> _Aim of the exercise_
Go through the listing and set it down exactly, leaving out its pictures.

> _Information provided_

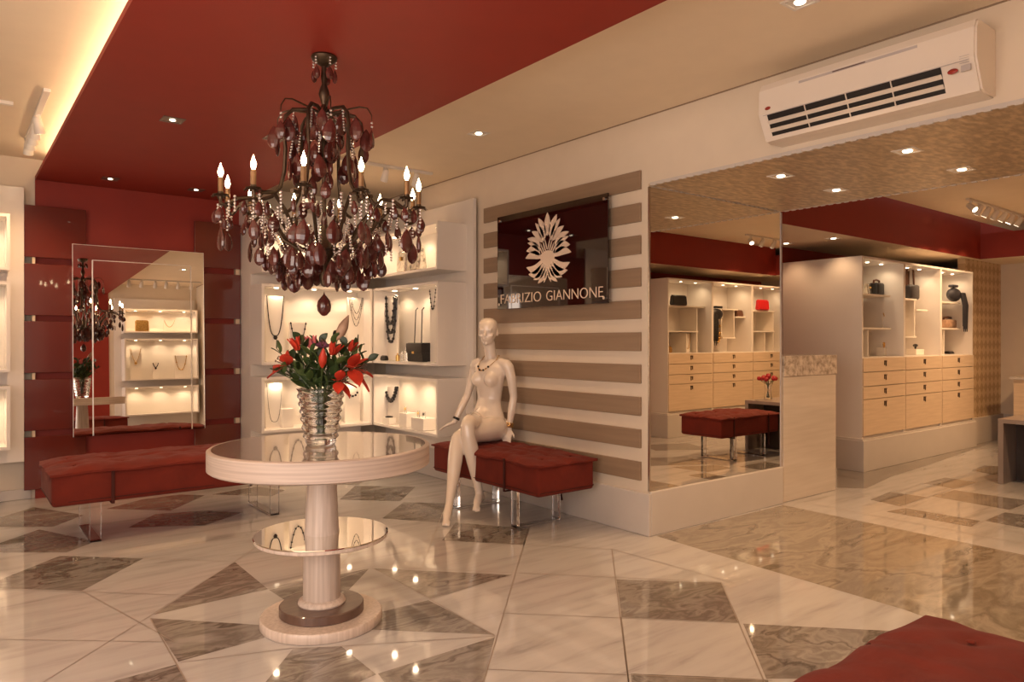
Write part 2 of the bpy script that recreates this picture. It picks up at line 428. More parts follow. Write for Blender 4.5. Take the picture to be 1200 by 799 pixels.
# ------------------------------------------------------------------ striped boards
ORD = ['topmost', 'second', 'third', 'fourth', 'fifth', 'sixth', 'seventh', 'eighth', 'ninth', 'lowest']
for k in range(10):
    zt = H*(1.884-.1678*k) if k < 9 else H*.374
    bm = box(BM(), XR-.018, XR, 3.035, 4.695, zt-.117, zt, .003)
    o = obj('wall_board', bm, 'board')
    where = 'running behind the top of the black sign' if k == 0 else ('half hidden behind the black sign' if k < 4 else
            ('just below the black sign' if k == 4 else ('ending behind the red bench' if k == 9 else 'behind the seated mannequin')))
    tag(o, 'beige veneer wall board on cream wall, %s of ten, %s' % (ORD[k], where), 'wall board', 'beige boards striping the wall')
# ------------------------------------------------------------------ red lacquer panels
rows = [(1.853, 1.527), (1.486, 1.161), (1.125, .80), (.758, .436), (.397, .066)]
RO = ['top', 'second', 'third', 'fourth', 'lowest']
for side, (x0, x1) in (('left', (.449, .853)), ('right', (1.655, 2.04))):
    for k, (a, b) in enumerate(rows):
        bm = box(BM(), x0, x1, YB-.10, YB-.075, b*H, a*H, .003)
        box(bm, x0+.08, x1-.06, YB-.075, YB-.035, b*H+.04, a*H-.04)
        o = obj('wall_panel', bm, 'red_lacquer')
        tag(o, 'glossy red lacquer wall panel, %s one in the column %s of the leaning mirror' % (RO[k], side), 'wall panel', 'red lacquer panels around the mirror')
bm = BM()
for a, b in zip(rows, rows[1:]):
    box(bm, .50, .52, YB-.09, YB, b[0]*H-.01, a[1]*H+.01)
    box(bm, 2.00, 2.035, YB-.09, YB, b[0]*H-.01, a[1]*H+.01)
struct('trim_7', bm, 'champ')
# ------------------------------------------------------------------ leaning mirror on the red wall
def wall_mirror():
    z0, z1 = .462, 1.950; x0, x1 = .761, 1.720; tilt = .034; L = z1-z0
    r = thing('wall_mirror', 'large mirror with a mirrored border leaning against the red panelled wall above the long bench', 'mirror', (0, YB-.165, z0))
    r.rotation_euler = (-tilt, 0, 0)
    obj('mirror_back', box(BM(), x0, x1, .006, .02, 0, L), 'walnut', r)
    i0, i1, ih = x0+.135, x1-.105, L-.118
    obj('glass', box(BM(), i0, i1, 0, .006, 0.0, ih), 'mirror', r)
    for nm, a in (('border_glass', (x0, i0-.006, 0, L)), ('border_glass', (i1+.006, x1, 0, L)), ('border_glass', (i0-.006, i1+.006, ih+.006, L))):
        obj(nm, box(BM(), a[0], a[1], .0, .006, a[2], a[3]), 'mirror', r)
    bm = BM()
    for a in ((i0-.008, i0+.001, 0, ih), (i1-.001, i1+.008, 0, ih), (i0-.006, i1+.006, ih, ih+.006)):
        prism(bm, [(a[0], -.002), (a[1], -.002), ((a[0]+a[1])/2, .006)] if a[1]-a[0] < .1 else [(a[0], 0), (a[1], 0), (a[1], .004), (a[0], .004)], 2, a[2], a[3])
    for a in ((x0-.003, x0, -.002, .02, 0, L), (x1, x1+.003, -.002, .02, 0, L), (x0-.003, x1+.003, -.002, .02, L, L+.003)):
        box(bm, *a)
    obj('bevel', bm, 'mirror_edge', r)
wall_mirror()
# mirror on the passage jamb
r = thing('passage_mirror', 'tall frameless mirror covering the passage jamb between striped wall and white counter', 'mirror', (0, YJ, .274))
obj('glass', box(BM(), XR+.006, XJ-.02, -.008, -.002, 0, ZS-.274-.008), 'mirror', r)
for xa, xb in ((XR-.006, XR+.006), (XJ-.02, XJ-.002)):
    obj('edge_strip', box(BM(), xa, xb, -.012, 0, 0, ZS-.274-.008), 'chrome' if xa < XR else 'ac_line', r)
# ------------------------------------------------------------------ white display units with lit boxes
BZ = [(1.771, 2.156), (1.00, 1.676), (.435, .898)]      # bottom, top of each row
def display_unit(label, loc, rotz, width, panel_ext, boxes, group='white wall units with lit display boxes', power=1.6, zb=.30, zt=2.352):
    """local frame: x along the wall, y=0 the panel face, boxes stand out towards -y"""
    r = thing('display_unit', label, 'display unit', loc, rotz, group)
    obj('back_panel', box(BM(), -panel_ext[0], width+panel_ext[1], 0, .03, zb, zt, .002), 'white', r)
    D = .275; T = .022
    for (z0, z1) in boxes:
        bm = BM()
        box(bm, 0, width, -D, 0, z0, z0+T, .001); box(bm, 0, width, -D, 0, z1-T, z1, .001)
        box(bm, 0, T, -D, 0, z0+T, z1-T); box(bm, width-T, width, -D, 0, z0+T, z1-T)
        b = obj('display_box', bm, 'white', r)
        obj('box_back', box(BM(), T, width-T, -.012, -.001, z0+T, z1-T), 'white_in', b)
        n = max(2, int(width/.3))
        for i in range(n):
            obj('spotlight', lathe(BM(), [(0, -.004), (.018, -.004), (.022, 0), (0, 0)], 12, (width*(i+.5)/n, -D*.55, z1-T)), 'led', b)
        for i in range(n):
            light('SPOT', 'box_light', (width*(i+.5)/n, -D*.55, z1-T-.012), power*3.2*KW, (1, .72, .46), size=.02, spot=2.7, blend=.7, parent=r)
    return r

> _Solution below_
Write part 2 of the bpy script that recreates this picture. It picks up at line 428. More parts follow. Write for Blender 4.5. Take the picture to be 1200 by 799 pixels.
# ------------------------------------------------------------------ striped boards
ORD = ['topmost', 'second', 'third', 'fourth', 'fifth', 'sixth', 'seventh', 'eighth', 'ninth', 'lowest']
for k in range(10):
    zt = H*(1.884-.1678*k) if k < 9 else H*.374
    bm = box(BM(), XR-.018, XR, 3.035, 4.695, zt-.117, zt, .003)
    o = obj('wall_board', bm, 'board')
    where = 'running behind the top of the black sign' if k == 0 else ('half hidden behind the black sign' if k < 4 else
            ('just below the black sign' if k == 4 else ('ending behind the red bench' if k == 9 else 'behind the seated mannequin')))
    tag(o, 'beige veneer wall board on cream wall, %s of ten, %s' % (ORD[k], where), 'wall board', 'beige boards striping the wall')
# ------------------------------------------------------------------ red lacquer panels
rows = [(1.853, 1.527), (1.486, 1.161), (1.125, .80), (.758, .436), (.397, .066)]
RO = ['top', 'second', 'third', 'fourth', 'lowest']
for side, (x0, x1) in (('left', (.449, .853)), ('right', (1.655, 2.04))):
    for k, (a, b) in enumerate(rows):
        bm = box(BM(), x0, x1, YB-.10, YB-.075, b*H, a*H, .003)
        box(bm, x0+.08, x1-.06, YB-.075, YB-.035, b*H+.04, a*H-.04)
        o = obj('wall_panel', bm, 'red_lacquer')
        tag(o, 'glossy red lacquer wall panel, %s one in the column %s of the leaning mirror' % (RO[k], side), 'wall panel', 'red lacquer panels around the mirror')
bm = BM()
for a, b in zip(rows, rows[1:]):
    box(bm, .50, .52, YB-.09, YB, b[0]*H-.01, a[1]*H+.01)
    box(bm, 2.00, 2.035, YB-.09, YB, b[0]*H-.01, a[1]*H+.01)
struct('trim_7', bm, 'champ')
# ------------------------------------------------------------------ leaning mirror on the red wall
def wall_mirror():
    z0, z1 = .462, 1.950; x0, x1 = .761, 1.720; tilt = .034; L = z1-z0
    r = thing('wall_mirror', 'large mirror with a mirrored border leaning against the red panelled wall above the long bench', 'mirror', (0, YB-.165, z0))
    r.rotation_euler = (-tilt, 0, 0)
    obj('mirror_back', box(BM(), x0, x1, .006, .02, 0, L), 'walnut', r)
    i0, i1, ih = x0+.135, x1-.105, L-.118
    obj('glass', box(BM(), i0, i1, 0, .006, 0.0, ih), 'mirror', r)
    for nm, a in (('border_glass', (x0, i0-.006, 0, L)), ('border_glass', (i1+.006, x1, 0, L)), ('border_glass', (i0-.006, i1+.006, ih+.006, L))):
        obj(nm, box(BM(), a[0], a[1], .0, .006, a[2], a[3]), 'mirror', r)
    bm = BM()
    for a in ((i0-.008, i0+.001, 0, ih), (i1-.001, i1+.008, 0, ih), (i0-.006, i1+.006, ih, ih+.006)):
        prism(bm, [(a[0], -.002), (a[1], -.002), ((a[0]+a[1])/2, .006)] if a[1]-a[0] < .1 else [(a[0], 0), (a[1], 0), (a[1], .004), (a[0], .004)], 2, a[2], a[3])
    for a in ((x0-.003, x0, -.002, .02, 0, L), (x1, x1+.003, -.002, .02, 0, L), (x0-.003, x1+.003, -.002, .02, L, L+.003)):
        box(bm, *a)
    obj('bevel', bm, 'mirror_edge', r)
wall_mirror()
# mirror on the passage jamb
r = thing('passage_mirror', 'tall frameless mirror covering the passage jamb between striped wall and white counter', 'mirror', (0, YJ, .274))
obj('glass', box(BM(), XR+.006, XJ-.02, -.008, -.002, 0, ZS-.274-.008), 'mirror', r)
for xa, xb in ((XR-.006, XR+.006), (XJ-.02, XJ-.002)):
    obj('edge_strip', box(BM(), xa, xb, -.012, 0, 0, ZS-.274-.008), 'chrome' if xa < XR else 'ac_line', r)
# ------------------------------------------------------------------ white display units with lit boxes
BZ = [(1.771, 2.156), (1.00, 1.676), (.435, .898)]      # bottom, top of each row
def display_unit(label, loc, rotz, width, panel_ext, boxes, group='white wall units with lit display boxes', power=1.6, zb=.30, zt=2.352):
    """local frame: x along the wall, y=0 the panel face, boxes stand out towards -y"""
    r = thing('display_unit', label, 'display unit', loc, rotz, group)
    obj('back_panel', box(BM(), -panel_ext[0], width+panel_ext[1], 0, .03, zb, zt, .002), 'white', r)
    D = .275; T = .022
    for (z0, z1) in boxes:
        bm = BM()
        box(bm, 0, width, -D, 0, z0, z0+T, .001); box(bm, 0, width, -D, 0, z1-T, z1, .001)
        box(bm, 0, T, -D, 0, z0+T, z1-T); box(bm, width-T, width, -D, 0, z0+T, z1-T)
        b = obj('display_box', bm, 'white', r)
        obj('box_back', box(BM(), T, width-T, -.012, -.001, z0+T, z1-T), 'white_in', b)
        n = max(2, int(width/.3))
        for i in range(n):
            obj('spotlight', lathe(BM(), [(0, -.004), (.018, -.004), (.022, 0), (0, 0)], 12, (width*(i+.5)/n, -D*.55, z1-T)), 'led', b)
        for i in range(n):
            light('SPOT', 'box_light', (width*(i+.5)/n, -D*.55, z1-T-.012), power*3.2*KW, (1, .72, .46), size=.02, spot=2.7, blend=.7, parent=r)
    return r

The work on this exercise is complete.